D'autres clubs ont bien préparé le terrain

Quelques équipes ont été chanceuses par le passé et ont réussi une transition sans tracas entre deux quarts-arrières de concession. À chaque fois, il y avait un plan. On peut penser aux 49ers de San Francisco qui ont pu remplacer le grand Joe Montana par Steve Young après que celui-ci ait été préparé au mandat qu’on lui confierait. Même chose avec les Packers de Green Bay, qui ont gardé Brett Favre jusqu’en 2007, tout en préparant la suite des choses en réclamant Aaron Rodgers au premier tour du repêchage de 2005.

Favre était mécontent de devoir quitter Green Bay car il se savait encore capable de rendre de fiers services à une équipe, la preuve étant qu’il a poursuivi sa carrière avec les Vikings du Minnesota et les Jets. Mais au moins, les Packers avaient bien mis la table pour que Rodgers prenne sa place. Ce n’est pas arrivé subitement.

Dans un certain sens, les Colts d’Indianapolis ont fait la même chose en 2012 avec Peyton Manning, le frère d’Eli. Après que Peyton ait raté la saison 2011 en raison d’une opération au cou, les Colts ont eu le loisir de parler au premier rang, et ils se sont tournés vers Andrew Luck. C’est un cas auquel on assiste rarement, mais on voyait que ce n’était pas improvisé.

Bref, c’est une immense tache au dossier des Giants de New York, une organisation qui normalement fait les choses avec beaucoup de classe. Eli Manning méritait de terminer la saison en tant que quart-arrière partant, ça ne fait pas le moindre doute.
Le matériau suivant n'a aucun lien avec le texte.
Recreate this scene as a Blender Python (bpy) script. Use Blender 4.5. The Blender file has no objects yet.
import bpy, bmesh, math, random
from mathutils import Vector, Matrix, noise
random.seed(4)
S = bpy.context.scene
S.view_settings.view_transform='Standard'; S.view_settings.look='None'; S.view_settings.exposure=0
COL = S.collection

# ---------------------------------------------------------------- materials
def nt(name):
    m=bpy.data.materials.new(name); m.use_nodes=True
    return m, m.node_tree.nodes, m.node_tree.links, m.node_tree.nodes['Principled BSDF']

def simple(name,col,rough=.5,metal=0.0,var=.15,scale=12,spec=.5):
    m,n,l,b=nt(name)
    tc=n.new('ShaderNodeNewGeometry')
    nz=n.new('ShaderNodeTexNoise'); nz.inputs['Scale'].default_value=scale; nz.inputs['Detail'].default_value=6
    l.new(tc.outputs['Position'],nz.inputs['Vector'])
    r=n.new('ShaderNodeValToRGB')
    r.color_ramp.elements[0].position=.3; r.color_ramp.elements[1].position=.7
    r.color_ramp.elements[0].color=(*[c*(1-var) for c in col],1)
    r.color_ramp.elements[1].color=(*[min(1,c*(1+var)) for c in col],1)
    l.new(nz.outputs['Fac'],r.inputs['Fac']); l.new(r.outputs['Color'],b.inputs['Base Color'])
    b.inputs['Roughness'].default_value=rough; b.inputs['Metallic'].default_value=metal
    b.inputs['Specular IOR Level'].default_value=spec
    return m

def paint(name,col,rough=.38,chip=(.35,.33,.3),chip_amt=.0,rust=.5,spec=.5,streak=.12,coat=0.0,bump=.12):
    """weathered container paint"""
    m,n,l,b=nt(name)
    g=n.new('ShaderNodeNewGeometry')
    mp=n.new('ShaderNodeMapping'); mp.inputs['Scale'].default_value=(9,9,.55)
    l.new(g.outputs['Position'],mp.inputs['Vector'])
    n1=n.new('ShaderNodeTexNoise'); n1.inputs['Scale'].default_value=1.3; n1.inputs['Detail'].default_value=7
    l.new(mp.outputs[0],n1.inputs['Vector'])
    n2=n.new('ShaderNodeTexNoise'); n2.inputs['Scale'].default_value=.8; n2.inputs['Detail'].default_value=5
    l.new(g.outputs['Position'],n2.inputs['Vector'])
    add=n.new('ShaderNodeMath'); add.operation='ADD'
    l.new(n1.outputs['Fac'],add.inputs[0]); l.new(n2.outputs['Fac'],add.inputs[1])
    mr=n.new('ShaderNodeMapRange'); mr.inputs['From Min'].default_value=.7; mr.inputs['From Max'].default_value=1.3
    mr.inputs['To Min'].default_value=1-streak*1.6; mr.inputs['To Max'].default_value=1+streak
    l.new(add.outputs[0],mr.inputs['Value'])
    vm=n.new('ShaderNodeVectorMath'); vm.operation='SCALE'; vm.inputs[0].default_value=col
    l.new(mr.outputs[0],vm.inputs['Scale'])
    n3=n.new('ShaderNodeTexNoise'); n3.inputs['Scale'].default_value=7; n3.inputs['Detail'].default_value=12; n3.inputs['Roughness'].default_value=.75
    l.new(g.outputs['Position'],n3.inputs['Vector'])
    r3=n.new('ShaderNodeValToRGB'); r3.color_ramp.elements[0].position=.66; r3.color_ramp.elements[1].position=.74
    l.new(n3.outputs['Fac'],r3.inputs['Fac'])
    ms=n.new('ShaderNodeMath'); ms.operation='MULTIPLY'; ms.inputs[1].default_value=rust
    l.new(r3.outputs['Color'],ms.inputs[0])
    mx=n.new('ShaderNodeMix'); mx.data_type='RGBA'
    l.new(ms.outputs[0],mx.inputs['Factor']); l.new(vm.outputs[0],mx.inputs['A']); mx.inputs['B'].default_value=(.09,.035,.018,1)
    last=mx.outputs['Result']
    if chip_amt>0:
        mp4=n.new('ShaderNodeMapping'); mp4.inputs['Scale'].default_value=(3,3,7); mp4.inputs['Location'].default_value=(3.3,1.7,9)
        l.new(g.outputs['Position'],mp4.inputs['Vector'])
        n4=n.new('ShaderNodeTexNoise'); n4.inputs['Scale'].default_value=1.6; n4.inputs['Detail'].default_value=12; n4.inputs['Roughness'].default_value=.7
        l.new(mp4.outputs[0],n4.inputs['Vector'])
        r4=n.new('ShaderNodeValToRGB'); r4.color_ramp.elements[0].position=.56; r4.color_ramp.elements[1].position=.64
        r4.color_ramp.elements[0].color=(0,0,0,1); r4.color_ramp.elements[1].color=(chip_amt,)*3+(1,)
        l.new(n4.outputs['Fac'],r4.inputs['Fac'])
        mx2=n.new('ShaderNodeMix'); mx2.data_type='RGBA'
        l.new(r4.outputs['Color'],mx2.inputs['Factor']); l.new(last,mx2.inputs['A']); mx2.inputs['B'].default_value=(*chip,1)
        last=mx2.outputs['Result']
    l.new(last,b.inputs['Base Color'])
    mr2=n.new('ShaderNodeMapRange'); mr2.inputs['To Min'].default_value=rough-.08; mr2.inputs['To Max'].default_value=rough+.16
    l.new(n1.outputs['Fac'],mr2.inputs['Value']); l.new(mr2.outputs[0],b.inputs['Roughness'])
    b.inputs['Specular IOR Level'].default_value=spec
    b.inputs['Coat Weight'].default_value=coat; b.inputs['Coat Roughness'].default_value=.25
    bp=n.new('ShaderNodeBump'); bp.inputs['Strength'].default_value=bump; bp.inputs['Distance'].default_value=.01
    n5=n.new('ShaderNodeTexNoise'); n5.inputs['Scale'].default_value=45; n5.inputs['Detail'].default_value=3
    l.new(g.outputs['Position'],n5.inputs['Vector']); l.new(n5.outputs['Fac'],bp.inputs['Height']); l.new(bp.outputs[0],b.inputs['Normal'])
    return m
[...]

La seule explication plausible qu’il reste est à mon avis la théorie du complot. Avec leur position au classement, les Giants ont-ils voulu s’assurer de connaître le moins de succès possible durant les cinq dernières semaines afin de protéger leur choix au repêchage? Ce serait de l’auto-sabotage, mais c’est une tactique qui a déjà été utilisée par le passé. Peut-être est-ce ainsi que l’équipe arrivera à mettre la main sur son quart du futur, au printemps prochain? Seul le temps nous le dira!